[gclist] weak pointer and gc

Richard A. O'Keefe ok@atlas.otago.ac.nz
Thu, 19 Apr 2001 14:33:19 +1200 (NZST)


I wrote (referring to Common Lisp) that
	 > If a symbol has no value        (makunbound '|Great Zot!|)
	 > and no function binding        (fmakunbound '|Great Zot!|)
	 > and no property list    (setf (symbol-plist '|Great Zot!|) nil)
	 > -- or rather, whatever default property list the Lisp uses --
	 > then it may be removed by the garbage collector.
	
Raymond.Wiker@fast.no replied

		I don't think so. The symbol *still* has an identity, which
	may be required somewhere.  Further, the package structures keep
	references to interned symbols (either explicitly, via intern,
	or implicitly, through reader operations.)
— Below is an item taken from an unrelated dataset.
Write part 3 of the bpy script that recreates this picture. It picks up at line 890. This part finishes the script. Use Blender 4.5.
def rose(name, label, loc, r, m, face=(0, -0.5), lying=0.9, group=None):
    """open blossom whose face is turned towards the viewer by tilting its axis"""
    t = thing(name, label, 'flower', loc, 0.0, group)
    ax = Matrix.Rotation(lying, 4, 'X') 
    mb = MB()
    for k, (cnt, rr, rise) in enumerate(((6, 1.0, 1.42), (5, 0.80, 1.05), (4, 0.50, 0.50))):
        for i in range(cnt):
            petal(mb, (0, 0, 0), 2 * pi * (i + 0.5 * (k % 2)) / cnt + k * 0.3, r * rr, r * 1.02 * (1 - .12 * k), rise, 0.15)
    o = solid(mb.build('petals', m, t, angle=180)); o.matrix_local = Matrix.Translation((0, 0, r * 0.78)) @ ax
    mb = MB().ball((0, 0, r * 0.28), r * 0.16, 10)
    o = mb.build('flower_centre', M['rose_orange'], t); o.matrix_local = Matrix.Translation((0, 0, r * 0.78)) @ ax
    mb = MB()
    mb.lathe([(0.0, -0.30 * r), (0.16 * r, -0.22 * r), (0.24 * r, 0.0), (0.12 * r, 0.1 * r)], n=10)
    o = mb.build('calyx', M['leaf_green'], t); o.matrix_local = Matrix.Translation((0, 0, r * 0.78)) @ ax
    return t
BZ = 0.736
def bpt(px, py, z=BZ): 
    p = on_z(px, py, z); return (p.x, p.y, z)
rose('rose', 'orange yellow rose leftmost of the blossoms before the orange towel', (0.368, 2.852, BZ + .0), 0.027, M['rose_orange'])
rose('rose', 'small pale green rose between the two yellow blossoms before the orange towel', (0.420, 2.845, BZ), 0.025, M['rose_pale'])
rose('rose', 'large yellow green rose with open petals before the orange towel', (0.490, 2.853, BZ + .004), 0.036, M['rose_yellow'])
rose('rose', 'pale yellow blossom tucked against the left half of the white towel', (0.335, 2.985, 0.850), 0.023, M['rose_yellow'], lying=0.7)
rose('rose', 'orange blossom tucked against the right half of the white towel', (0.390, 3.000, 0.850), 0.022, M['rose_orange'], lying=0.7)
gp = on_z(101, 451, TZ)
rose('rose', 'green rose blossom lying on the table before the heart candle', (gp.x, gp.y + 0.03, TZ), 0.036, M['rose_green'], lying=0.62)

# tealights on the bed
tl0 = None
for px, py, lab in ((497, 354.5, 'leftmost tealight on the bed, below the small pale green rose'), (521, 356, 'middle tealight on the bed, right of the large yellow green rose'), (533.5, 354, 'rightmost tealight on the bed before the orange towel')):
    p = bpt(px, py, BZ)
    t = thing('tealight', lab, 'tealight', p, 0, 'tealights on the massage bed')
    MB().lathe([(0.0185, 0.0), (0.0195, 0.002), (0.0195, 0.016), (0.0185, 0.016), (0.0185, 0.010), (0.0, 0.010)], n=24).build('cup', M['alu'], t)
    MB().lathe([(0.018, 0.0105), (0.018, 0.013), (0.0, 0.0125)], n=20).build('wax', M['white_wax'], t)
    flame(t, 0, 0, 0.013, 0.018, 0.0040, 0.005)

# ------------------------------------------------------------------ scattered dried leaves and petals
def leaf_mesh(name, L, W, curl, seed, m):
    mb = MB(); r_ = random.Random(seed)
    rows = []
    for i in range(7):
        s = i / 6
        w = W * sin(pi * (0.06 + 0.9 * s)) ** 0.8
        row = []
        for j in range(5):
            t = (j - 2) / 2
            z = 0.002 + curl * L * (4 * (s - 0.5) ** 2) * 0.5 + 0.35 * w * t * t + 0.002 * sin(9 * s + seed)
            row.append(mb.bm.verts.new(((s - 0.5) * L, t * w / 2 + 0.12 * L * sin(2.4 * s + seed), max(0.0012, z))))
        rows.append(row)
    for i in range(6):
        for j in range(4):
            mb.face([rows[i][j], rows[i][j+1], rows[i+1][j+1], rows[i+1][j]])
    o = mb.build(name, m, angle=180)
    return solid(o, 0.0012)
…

"may be removed by the garbage collector" means, of course
"may be removed by the garbage collector like any other object,
 when there are no references to it."  The paragraph quoted was in
the context of a discussion about when/whether a symbol WITH NO
REMAINING REFERENCES TO IT may be garbage collected.
	
"The package structures" here are precisely the symbol table,
and the point at issue was whether the symbol table (in fact, a Scheme
symbol table) MUST retain symbols or can/should use some kind of
weak references.

If there are no remaining references to a symbol, then there can be
nothing that depends on its identity.  Deleting it, and creating a new
symbol with the same name the instant someone cares, cannot change the
behaviour of any Lisp code.  An object that disappears when no-one is
looking and reappears when they do is very like an object that is
simply _moved_ by the garbage collector.